In New South Wales, also late in 1929, a prospectus was published for a new company to be called Sydney Breweries Limited, which intended to operate a Nathan system brewery at Lithgow. The vendors had secured a lease over, and option to purchase the existing brewery at Lithgow, and, through Haenggi, the rights to operate the Nathan system in New South Wales. This project did not proceed—neither the formation of the company nor the installation of the Nathan equipment—but the Lithgow brewery did undergo a major overhaul at the time, and began producing a less sophisticated form of lager beer at the end of 1929.

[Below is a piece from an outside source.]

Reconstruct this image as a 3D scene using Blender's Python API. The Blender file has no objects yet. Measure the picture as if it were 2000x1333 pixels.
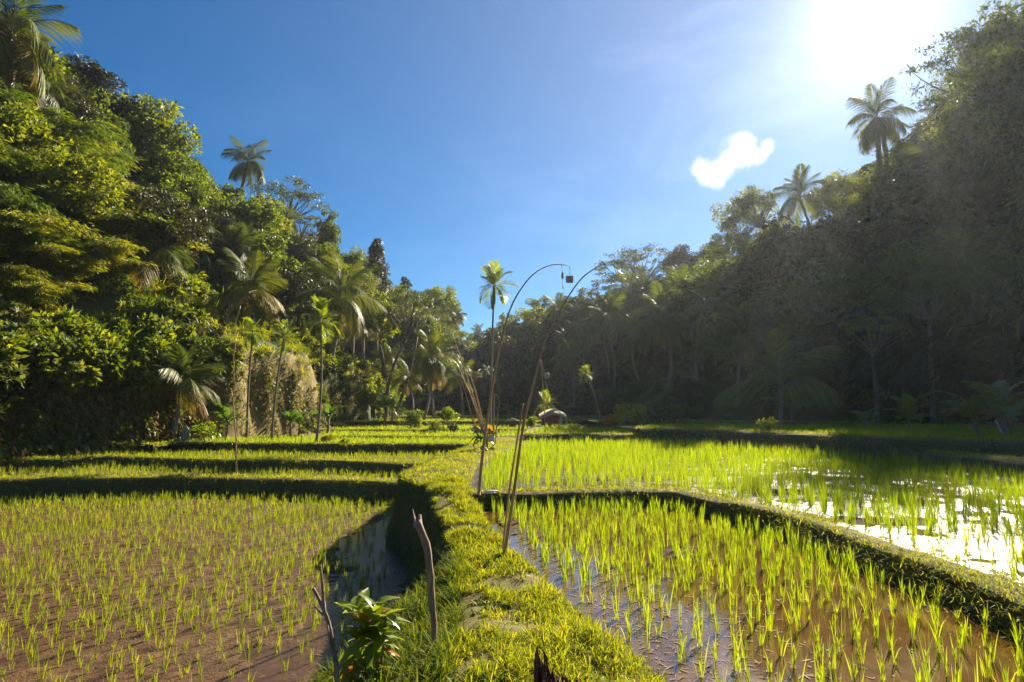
import bpy, bmesh, math, random
import numpy as np
from mathutils import Vector, Matrix
R = math.radians
sc = bpy.context.scene
# ------------------------------------------------------------------ camera
EYE = 1.75; FPX = 1222.0; PITCH = math.atan(133.5 / FPX)
cam_d = bpy.data.cameras.new("camera"); cam = bpy.data.objects.new("camera", cam_d)
sc.collection.objects.link(cam); sc.camera = cam
cam_d.lens = 22.0; cam_d.sensor_width = 36.0; cam_d.clip_start = 0.05; cam_d.clip_end = 5000
cam.location = (0, 0, EYE); cam.rotation_euler = (R(90) + PITCH, 0, 0)
# ------------------------------------------------------------------ light
SUN_AZ, SUN_EL = R(31.6), R(29.8)          # azimuth clockwise from +Y, elevation
SD = Vector((math.sin(SUN_AZ) * math.cos(SUN_EL), math.cos(SUN_AZ) * math.cos(SUN_EL), math.sin(SUN_EL)))
w = bpy.data.worlds.new("World"); sc.world = w; w.use_nodes = True
nt = w.node_tree; nt.nodes.clear()
def nd(nt, t, **k):
    n = nt.nodes.new(t)
    for a, b in k.items():
        if a.startswith('i_'):
            n.inputs[a[2:].replace('_', ' ')].default_value = b
        else: setattr(n, a, b)
    return n
sky = nd(nt, 'ShaderNodeTexSky', sky_type='NISHITA', sun_disc=False, sun_elevation=SUN_EL, sun_rotation=SUN_AZ,
         altitude=600, air_density=1.0, dust_density=0.05, ozone_density=4.0)
bg = nd(nt, 'ShaderNodeBackground'); bg.inputs[1].default_value = 0.05
out = nd(nt, 'ShaderNodeOutputWorld')
geo = nd(nt, 'ShaderNodeTexCoord')
dot = nd(nt, 'ShaderNodeVectorMath', operation='DOT_PRODUCT'); dot.inputs[1].default_value = SD
nrm = nd(nt, 'ShaderNodeVectorMath', operation='NORMALIZE')
nt.links.new(geo.outputs['Generated'], nrm.inputs[0]); nt.links.new(nrm.outputs[0], dot.inputs[0])
ac = nd(nt, 'ShaderNodeMath', operation='ARCCOSINE'); nt.links.new(dot.outputs['Value'], ac.inputs[0])
def expo(amp, sig, p=1.0):
    a = nd(nt, 'ShaderNodeMath', operation='DIVIDE'); a.inputs[1].default_value = sig; nt.links.new(ac.outputs[0], a.inputs[0])
    q = nd(nt, 'ShaderNodeMath', operation='POWER'); q.inputs[1].default_value = p; nt.links.new(a.outputs[0], q.inputs[0])
    b = nd(nt, 'ShaderNodeMath', operation='MULTIPLY'); b.inputs[1].default_value = -1; nt.links.new(q.outputs[0], b.inputs[0])
    c = nd(nt, 'ShaderNodeMath', operation='EXPONENT'); nt.links.new(b.outputs[0], c.inputs[0])
    d = nd(nt, 'ShaderNodeMath', operation='MULTIPLY'); d.inputs[1].default_value = amp; nt.links.new(c.outputs[0], d.inputs[0])
    return d
e1 = expo(11.0, R(3.1), 1.0); e2 = expo(1.7, R(27), 1.3)
ad = nd(nt, 'ShaderNodeMath', operation='ADD'); nt.links.new(e1.outputs[0], ad.inputs[0]); nt.links.new(e2.outputs[0], ad.inputs[1])
# thin cirrus wisps: procedural, fixed in the sky
mp = nd(nt, 'ShaderNodeMapping'); mp.inputs['Scale'].default_value = (1.0, 1.0, 2.4); nt.links.new(nrm.outputs[0], mp.inputs[0])
nz = nd(nt, 'ShaderNodeTexNoise', i_Scale=2.6, i_Detail=7.0, i_Roughness=0.55, i_Distortion=0.4); nt.links.new(mp.outputs[0], nz.inputs['Vector'])
rr = nd(nt, 'ShaderNodeMapRange'); rr.inputs[1].default_value = 0.52; rr.inputs[2].default_value = 0.85; rr.inputs[4].default_value = 2.0
nt.links.new(nz.outputs['Fac'], rr.inputs[0])
nearg = expo(1.0, R(34), 2.0)
mm = nd(nt, 'ShaderNodeMath', operation='MULTIPLY'); nt.links.new(rr.outputs[0], mm.inputs[0]); nt.links.new(nearg.outputs[0], mm.inputs[1])
ad2 = nd(nt, 'ShaderNodeMath', operation='ADD'); nt.links.new(ad.outputs[0], ad2.inputs[0]); nt.links.new(mm.outputs[0], ad2.inputs[1])
gc = nd(nt, 'ShaderNodeVectorMath', operation='SCALE'); gc.inputs[0].default_value = (1.0, 0.97, 0.93); nt.links.new(ad2.outputs[0], gc.inputs['Scale'])
sa = nd(nt, 'ShaderNodeHueSaturation'); sa.inputs['Saturation'].default_value = 1.45; sa.inputs['Value'].default_value = .7; nt.links.new(sky.outputs[0], sa.inputs['Color'])
va = nd(nt, 'ShaderNodeVectorMath', operation='ADD'); nt.links.new(sa.outputs[0], va.inputs[0]); nt.links.new(gc.outputs[0], va.inputs[1])
nt.links.new(va.outputs[0], bg.inputs[0]); nt.links.new(bg.outputs[0], out.inputs[0])
sl = bpy.data.lights.new("sun", 'SUN'); sl.energy = 5.0; sl.angle = R(0.5); sl.color = (1.0, 0.88, 0.68)
so = bpy.data.objects.new("sun", sl); sc.collection.objects.link(so)
so.rotation_euler = SD.to_track_quat('Z', 'Y').to_euler()
vs = sc.view_settings; vs.view_transform = 'Standard'; vs.look = 'None'; vs.gamma = 1.0; vs.exposure = 1.65; vs.use_curve_mapping = False
cy = sc.cycles; cy.max_bounces = 6; cy.diffuse_bounces = 3; cy.glossy_bounces = 2; cy.transmission_bounces = 4; cy.volume_bounces = 0
cy.transparent_max_bounces = 4; cy.caustics_reflective = False; cy.caustics_refractive = False
cy.use_denoising = True; cy.sample_clamp_indirect = 4.0; cy.sample_clamp_direct = 0.0
# ------------------------------------------------------------------ helpers
rng = np.random.default_rng(7); random.seed(7)
def ray(px, py):
    a = (px - 1000) / FPX; b = (666.5 - py) / FPX
    c, s = math.cos(PITCH), math.sin(PITCH)
    return np.array([a, c - b * s, s + b * c])
def G(px, py, z):
    d = ray(px, py); return d * ((z - EYE) / d[2]) + np.array([0, 0, EYE])
def AT(px, py, Y):
    d = ray(px, py); return d * (Y / d[1]) + np.array([0, 0, EYE])
def mesh_of(name, V, F, mats, smooth=False, mi=None):
    V = np.asarray(V, dtype=np.float32).reshape(-1, 3); F = np.asarray(F, dtype=np.int32)
    m = bpy.data.meshes.new(name); k = F.shape[1]
    m.vertices.add(len(V)); m.vertices.foreach_set('co', V.ravel())
    m.loops.add(F.size); m.loops.foreach_set('vertex_index', F.ravel())
    m.polygons.add(len(F)); m.polygons.foreach_set('loop_start', np.arange(0, F.size, k, dtype=np.int32))
    m.polygons.foreach_set('loop_total', np.full(len(F), k, dtype=np.int32))
    if smooth: m.polygons.foreach_set('use_smooth', np.ones(len(F), dtype=bool))
    for x in (mats if isinstance(mats, (list, tuple)) else [mats]): m.materials.append(x)
    if mi is not None: m.polygons.foreach_set('material_index', np.asarray(mi, dtype=np.int32))
    m.update(calc_edges=True); return m
def link(name, data, parent=None, loc=(0, 0, 0)):
    o = bpy.data.objects.new(name, data); sc.collection.objects.link(o); o.location = loc
    if parent is not None: o.parent = parent
    return o
def tag(o, label=None, cat=None, group=None, kind=None):
    if label: o['label'] = label
    if cat: o['category'] = cat
    if group: o['group'] = group
    if kind: o['kind'] = kind
    return o
def join(parts):
    Vs, Fs, n = [], [], 0
    for V, F in parts:
        Vs.append(V); Fs.append(F + n); n += len(V)
    return np.concatenate(Vs), np.concatenate(Fs)
def unit(a): return a / (np.linalg.norm(a, axis=-1, keepdims=True) + 1e-9)
def strips(base, dirs, side, L, W, droop, segs=3, prof='blade', curl=None):
    """curved leaf strips; base, dirs, side (N,3); L, W, droop (N,)"""
    N = len(base); t = np.linspace(0, 1, segs + 1)
    if prof == 'blade': wp = np.interp(t, [0, .25, .6, 1], [.55, 1, .8, .06])
    elif prof == 'leaf': wp = np.interp(t, [0, .2, .5, .8, 1], [.10, .75, 1, .6, .05])
    elif prof == 'diamond': wp = np.interp(t, [0, .5, 1], [.15, 1, .1])
    else: wp = np.interp(t, [0, .08, .5, .9, 1], [.05, .8, 1, .8, .1])
    V = np.zeros((N, segs + 1, 2, 3))
    for i, ti in enumerate(t):
        p = base + dirs * (L * ti)[:, None]; p = p + np.array([0, 0, -1.0]) * (droop * L * ti * ti)[:, None]
        V[:, i, 0] = p - side * (W * wp[i] * .5)[:, None]; V[:, i, 1] = p + side * (W * wp[i] * .5)[:, None]
    idx = (np.arange(N) * (segs + 1) * 2)[:, None, None]
    s = (np.arange(segs) * 2)[None, :, None]
    F = idx + s + np.array([0, 1, 3, 2])[None, None, :]
    return V.reshape(-1, 3), F.reshape(-1, 4)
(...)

A further company, called the Moreton Bay (N. S.) Brewing Company Ltd and registered in Brisbane in May 1930, was to operate a Nathan system brewery in Queensland. By that time, Haenggi had been dismissed from his position at the Richmond Brewery, and he was to become the manager of the new brewery in Queensland, to be erected somewhere in Brisbane. This proposal quietly evaporated, and by the end of 1930 Haenggi had left Australia. One of his last actions before doing so was unsuccessfully to sue Peter Grant Hay for wrongful dismissal.
It is not surprising, given the emerging economic conditions in Australia at the time, that the Nathan brewery proposals for Perth, Lithgow and Brisbane all failed. The country was descending into depression, the depths of which were reached in 1930 and 1931. Nevertheless, the intended territory of these proposed breweries was occupied by Nathan beer.
By 1930 the Richmond Brewery was supplying pubs in Western Australia, New South Wales and Queensland, as well as in its home state, and had quadruplicated its original plant in order to keep up with the phenomenal demand for its beer. Nathan breweries may have been installed in only three states, but the influence of Nathan beer was felt across the entire country. The Nathan system was thus a significant factor in the conversion of Australian beer drinkers from British ale to Continental lager.